Generations of knife-making craftsmanship -- Photo by Chiara Terzuolo
Since discovering the store during my first year in Tokyo, I have admired the ranks of gleaming steel, ranging from tiny stiletto fruit knives to huge serrated bread knives that look like they could, in a pinch, be used to cut down a small tree. When I got the chance to talk with the 3rd generation owner, I felt a bit nervous about speaking to the man, who, until then, I had only seen behind glass, sharpening wicked-looking sashimi knives on the huge grinder.
 The knife expert at work -- Photo by Chiara Terzuolo
Expert Advice is Critical to Customer Service
Despite a constant flow of chefs of all nationalities--bearing their wrapped knives in well-worn covers--requesting his services, Kamata-san graciously took a quick break to chat with me. A quiet, serious craftsman, his knowledge of each of the blades, their provenance, use and care is encyclopedic.
Pairing the perfect blade for each shopper -- Photo by Chiara Terzuolo
His clientele varies from top chefs looking for tools to create gastronomic delights to visitors seeking thoughtful gifts. Traveling around Japan, he's always looking for the very best to suit each client's requirements.
Each knife is truly a work of art -- Photo by Chiara Terzuolo
After finishing our talk, I just had to ask him what a (somewhat) skilled home chef should use, hoping he would recommend one of the pretty wave-patterned blades I had admired in the showcases. His answer was immediate: Western-style, stainless steel, maximum 20 cm blade. Although the beautiful Damascus steel Japanese-style knives (wabocho) are the ones which attract the most covetous looks, apparently the carbon steel is tough to take care of for non-pros.
 Carving the creator's name into the knife's steel is the last step -- Photo by Chiara Terzuolo
As I made my way out, Kamata-san returned to the workbench, this time, to carefully engrave a customer's name in katakana into the body of a santoku knife. This venerable establishment is in good hands, as his son is training to take over the family business. I find it reassuring to know that this little piece of Kappabashi history will endure to serve the needs of the next generation of chefs and aficionados.

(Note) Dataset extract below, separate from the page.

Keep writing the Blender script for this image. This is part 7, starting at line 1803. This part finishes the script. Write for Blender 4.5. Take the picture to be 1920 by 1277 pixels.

Before heading home to start writing, a stop by Union Coffee was in order. The very air in the shop seemed caffeinated, roasters twirling constantly among cases of beans and eccentric paraphernalia. I picked up a packet of the strong Robusta beans, which always remind me of my local bar in Rome. The coffee tastes just like back home, yet another example of fine, precise Japanese craftsmanship at work.